▶ Data excerpt
• • • • •

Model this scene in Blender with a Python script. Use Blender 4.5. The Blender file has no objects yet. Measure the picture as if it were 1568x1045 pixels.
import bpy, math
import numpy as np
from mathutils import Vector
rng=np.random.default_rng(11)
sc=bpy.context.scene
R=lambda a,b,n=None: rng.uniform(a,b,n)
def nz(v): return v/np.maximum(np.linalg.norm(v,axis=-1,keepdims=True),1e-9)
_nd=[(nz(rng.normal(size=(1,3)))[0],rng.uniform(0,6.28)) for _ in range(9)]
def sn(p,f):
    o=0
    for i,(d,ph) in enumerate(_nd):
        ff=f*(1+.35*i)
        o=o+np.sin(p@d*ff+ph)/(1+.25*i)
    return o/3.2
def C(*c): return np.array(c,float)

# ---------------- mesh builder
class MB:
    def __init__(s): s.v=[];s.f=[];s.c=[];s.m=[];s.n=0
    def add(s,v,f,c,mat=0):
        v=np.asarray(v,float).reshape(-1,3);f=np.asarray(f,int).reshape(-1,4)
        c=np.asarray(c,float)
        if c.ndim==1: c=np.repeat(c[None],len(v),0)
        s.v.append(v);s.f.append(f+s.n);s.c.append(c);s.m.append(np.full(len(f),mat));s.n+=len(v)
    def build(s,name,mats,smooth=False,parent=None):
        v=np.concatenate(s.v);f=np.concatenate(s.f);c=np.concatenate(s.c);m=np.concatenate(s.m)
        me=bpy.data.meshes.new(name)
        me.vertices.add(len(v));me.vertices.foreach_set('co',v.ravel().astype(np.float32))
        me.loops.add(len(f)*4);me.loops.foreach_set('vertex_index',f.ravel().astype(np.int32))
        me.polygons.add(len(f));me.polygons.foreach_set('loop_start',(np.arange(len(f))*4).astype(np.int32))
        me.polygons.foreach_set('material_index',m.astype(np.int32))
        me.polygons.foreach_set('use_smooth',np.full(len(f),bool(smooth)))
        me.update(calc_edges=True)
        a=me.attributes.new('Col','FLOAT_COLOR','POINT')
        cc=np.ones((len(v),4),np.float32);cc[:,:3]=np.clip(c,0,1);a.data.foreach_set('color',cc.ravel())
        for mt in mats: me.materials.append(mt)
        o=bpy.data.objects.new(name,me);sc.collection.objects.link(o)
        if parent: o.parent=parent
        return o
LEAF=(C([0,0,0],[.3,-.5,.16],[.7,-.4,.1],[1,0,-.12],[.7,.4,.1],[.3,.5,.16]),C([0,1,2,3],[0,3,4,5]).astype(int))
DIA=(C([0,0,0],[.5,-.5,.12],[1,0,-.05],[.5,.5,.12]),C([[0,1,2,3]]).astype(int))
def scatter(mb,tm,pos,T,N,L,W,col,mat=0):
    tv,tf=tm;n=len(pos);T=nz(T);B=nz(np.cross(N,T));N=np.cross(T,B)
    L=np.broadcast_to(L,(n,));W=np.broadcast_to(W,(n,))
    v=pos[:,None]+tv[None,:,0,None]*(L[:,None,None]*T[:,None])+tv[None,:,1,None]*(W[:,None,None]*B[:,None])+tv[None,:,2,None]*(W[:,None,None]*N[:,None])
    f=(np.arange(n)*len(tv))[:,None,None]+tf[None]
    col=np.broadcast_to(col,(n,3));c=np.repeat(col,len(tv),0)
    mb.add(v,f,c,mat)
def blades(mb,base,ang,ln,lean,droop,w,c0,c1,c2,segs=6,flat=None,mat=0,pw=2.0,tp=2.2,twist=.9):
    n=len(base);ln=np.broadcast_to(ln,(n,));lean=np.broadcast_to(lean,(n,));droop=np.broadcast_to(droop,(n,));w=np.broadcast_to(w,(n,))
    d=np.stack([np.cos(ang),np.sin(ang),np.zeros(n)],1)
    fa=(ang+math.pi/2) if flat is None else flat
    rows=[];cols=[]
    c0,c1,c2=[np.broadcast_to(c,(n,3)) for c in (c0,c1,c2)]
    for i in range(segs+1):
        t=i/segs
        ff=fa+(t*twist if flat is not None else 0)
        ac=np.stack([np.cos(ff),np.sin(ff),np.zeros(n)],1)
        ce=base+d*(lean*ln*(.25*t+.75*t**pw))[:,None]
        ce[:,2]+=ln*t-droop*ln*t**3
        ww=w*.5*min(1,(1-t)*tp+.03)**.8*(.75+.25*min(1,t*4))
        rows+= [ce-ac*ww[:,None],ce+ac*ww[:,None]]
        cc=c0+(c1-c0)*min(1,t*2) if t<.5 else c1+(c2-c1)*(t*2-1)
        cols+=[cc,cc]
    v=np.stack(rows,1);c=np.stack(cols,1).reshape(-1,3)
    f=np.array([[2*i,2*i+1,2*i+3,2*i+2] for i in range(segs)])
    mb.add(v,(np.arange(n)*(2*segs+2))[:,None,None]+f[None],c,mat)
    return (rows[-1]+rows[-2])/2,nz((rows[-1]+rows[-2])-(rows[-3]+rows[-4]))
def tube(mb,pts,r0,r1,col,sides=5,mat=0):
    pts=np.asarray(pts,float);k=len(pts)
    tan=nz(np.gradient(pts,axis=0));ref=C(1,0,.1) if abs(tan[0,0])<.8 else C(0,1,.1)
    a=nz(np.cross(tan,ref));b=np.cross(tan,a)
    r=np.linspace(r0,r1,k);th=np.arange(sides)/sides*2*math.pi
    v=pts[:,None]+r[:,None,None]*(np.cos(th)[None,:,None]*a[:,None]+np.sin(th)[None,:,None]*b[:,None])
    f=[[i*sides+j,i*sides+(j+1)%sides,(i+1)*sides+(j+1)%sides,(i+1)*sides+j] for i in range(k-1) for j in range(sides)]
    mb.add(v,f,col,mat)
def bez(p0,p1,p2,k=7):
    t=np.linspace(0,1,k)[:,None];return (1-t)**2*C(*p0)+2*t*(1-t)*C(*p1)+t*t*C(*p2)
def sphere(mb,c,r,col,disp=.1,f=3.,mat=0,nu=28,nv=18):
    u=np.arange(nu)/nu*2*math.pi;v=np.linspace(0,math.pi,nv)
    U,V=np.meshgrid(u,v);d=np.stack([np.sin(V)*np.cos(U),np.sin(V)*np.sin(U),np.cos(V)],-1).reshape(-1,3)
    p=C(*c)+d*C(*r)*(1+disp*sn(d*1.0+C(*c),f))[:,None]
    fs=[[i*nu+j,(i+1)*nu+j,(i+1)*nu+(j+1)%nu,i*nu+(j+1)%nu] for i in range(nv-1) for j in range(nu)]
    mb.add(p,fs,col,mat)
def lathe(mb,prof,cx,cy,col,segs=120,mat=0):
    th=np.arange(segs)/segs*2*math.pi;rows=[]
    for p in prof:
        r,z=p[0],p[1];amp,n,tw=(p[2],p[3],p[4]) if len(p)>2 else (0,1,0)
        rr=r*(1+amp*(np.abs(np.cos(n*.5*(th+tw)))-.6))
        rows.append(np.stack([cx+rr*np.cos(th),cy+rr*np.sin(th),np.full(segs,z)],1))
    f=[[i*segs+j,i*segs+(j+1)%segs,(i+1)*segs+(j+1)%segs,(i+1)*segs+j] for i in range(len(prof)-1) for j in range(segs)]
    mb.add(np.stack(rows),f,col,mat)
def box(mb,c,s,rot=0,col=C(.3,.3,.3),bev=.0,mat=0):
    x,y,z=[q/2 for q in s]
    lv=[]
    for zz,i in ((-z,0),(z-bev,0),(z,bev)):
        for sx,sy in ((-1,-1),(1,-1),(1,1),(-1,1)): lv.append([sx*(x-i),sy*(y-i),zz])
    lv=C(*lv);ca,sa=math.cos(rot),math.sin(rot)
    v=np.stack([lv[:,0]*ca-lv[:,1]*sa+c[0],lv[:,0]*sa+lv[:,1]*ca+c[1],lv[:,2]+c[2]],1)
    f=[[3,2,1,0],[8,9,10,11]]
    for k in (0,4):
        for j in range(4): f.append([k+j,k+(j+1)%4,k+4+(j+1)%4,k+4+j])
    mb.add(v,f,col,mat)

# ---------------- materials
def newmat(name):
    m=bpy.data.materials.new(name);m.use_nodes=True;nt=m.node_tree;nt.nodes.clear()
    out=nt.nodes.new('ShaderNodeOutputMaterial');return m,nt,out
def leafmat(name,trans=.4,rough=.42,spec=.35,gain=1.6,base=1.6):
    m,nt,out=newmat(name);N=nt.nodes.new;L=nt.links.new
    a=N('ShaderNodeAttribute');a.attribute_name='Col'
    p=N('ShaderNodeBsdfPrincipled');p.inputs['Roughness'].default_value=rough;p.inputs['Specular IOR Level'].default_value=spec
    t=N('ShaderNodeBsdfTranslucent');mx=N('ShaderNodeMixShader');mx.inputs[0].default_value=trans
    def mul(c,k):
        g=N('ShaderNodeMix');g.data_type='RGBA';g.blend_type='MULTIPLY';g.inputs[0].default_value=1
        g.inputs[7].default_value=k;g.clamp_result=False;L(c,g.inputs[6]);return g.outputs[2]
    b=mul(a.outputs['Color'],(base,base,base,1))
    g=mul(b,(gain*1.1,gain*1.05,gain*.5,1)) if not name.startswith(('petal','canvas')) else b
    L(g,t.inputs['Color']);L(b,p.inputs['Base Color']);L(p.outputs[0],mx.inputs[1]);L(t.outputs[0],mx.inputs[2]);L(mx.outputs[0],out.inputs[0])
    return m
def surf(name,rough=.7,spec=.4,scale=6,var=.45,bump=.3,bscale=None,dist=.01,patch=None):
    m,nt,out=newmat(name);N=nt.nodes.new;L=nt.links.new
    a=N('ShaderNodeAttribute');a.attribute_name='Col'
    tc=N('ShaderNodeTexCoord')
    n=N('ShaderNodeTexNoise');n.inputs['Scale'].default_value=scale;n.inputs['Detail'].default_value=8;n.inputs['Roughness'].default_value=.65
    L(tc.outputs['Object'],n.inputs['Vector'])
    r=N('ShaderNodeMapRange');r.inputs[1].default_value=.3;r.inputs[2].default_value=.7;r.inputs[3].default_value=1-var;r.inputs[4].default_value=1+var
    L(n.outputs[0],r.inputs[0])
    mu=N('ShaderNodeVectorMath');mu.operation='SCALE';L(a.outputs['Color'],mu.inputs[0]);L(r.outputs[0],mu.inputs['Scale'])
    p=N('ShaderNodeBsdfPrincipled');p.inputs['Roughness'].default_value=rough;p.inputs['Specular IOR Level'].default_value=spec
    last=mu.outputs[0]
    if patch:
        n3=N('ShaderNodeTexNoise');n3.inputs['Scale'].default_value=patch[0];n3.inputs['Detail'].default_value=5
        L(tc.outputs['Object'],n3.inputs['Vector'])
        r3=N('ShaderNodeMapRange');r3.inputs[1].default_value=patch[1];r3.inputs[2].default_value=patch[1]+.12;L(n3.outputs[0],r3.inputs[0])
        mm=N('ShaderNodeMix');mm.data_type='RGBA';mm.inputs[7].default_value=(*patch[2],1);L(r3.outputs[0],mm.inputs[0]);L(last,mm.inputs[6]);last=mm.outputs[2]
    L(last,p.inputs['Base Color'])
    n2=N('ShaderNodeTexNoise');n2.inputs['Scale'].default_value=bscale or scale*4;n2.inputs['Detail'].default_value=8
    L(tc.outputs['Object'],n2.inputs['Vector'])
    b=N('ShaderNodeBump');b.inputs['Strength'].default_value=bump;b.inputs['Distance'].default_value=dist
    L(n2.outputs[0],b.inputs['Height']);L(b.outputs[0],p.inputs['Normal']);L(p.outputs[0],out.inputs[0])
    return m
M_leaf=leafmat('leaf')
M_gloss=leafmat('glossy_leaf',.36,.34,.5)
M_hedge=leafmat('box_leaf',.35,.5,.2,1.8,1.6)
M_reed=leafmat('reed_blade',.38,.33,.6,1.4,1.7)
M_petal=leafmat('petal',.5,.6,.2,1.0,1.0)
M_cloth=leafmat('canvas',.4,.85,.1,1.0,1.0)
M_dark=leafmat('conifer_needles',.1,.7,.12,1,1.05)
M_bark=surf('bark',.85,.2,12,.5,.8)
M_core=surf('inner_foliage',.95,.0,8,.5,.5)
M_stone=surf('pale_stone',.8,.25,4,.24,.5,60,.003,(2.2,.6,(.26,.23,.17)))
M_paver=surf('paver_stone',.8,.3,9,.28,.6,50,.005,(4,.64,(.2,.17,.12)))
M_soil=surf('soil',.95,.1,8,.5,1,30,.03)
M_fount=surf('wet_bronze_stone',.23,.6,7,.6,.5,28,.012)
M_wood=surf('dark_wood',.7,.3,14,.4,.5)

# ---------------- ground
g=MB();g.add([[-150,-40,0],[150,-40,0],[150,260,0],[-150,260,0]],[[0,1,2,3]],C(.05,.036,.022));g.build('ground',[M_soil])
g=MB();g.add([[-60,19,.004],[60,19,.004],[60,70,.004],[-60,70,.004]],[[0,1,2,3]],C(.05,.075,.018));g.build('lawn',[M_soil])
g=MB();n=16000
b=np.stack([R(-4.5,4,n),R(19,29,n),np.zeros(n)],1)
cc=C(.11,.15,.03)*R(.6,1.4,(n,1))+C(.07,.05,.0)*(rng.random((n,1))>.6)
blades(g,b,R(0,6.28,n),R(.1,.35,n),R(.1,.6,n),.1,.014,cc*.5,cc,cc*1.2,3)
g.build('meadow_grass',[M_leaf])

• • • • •

▶ Goal of the exercise
Return the lines above precisely as they appear, beginning at the first line and ending at the line with "def C(*c): return np.array(c,float)", and nothing after it.

▶ Correct output
Model this scene in Blender with a Python script. Use Blender 4.5. The Blender file has no objects yet. Measure the picture as if it were 1568x1045 pixels.
import bpy, math
import numpy as np
from mathutils import Vector
rng=np.random.default_rng(11)
sc=bpy.context.scene
R=lambda a,b,n=None: rng.uniform(a,b,n)
def nz(v): return v/np.maximum(np.linalg.norm(v,axis=-1,keepdims=True),1e-9)
_nd=[(nz(rng.normal(size=(1,3)))[0],rng.uniform(0,6.28)) for _ in range(9)]
def sn(p,f):
    o=0
    for i,(d,ph) in enumerate(_nd):
        ff=f*(1+.35*i)
        o=o+np.sin(p@d*ff+ph)/(1+.25*i)
    return o/3.2
def C(*c): return np.array(c,float)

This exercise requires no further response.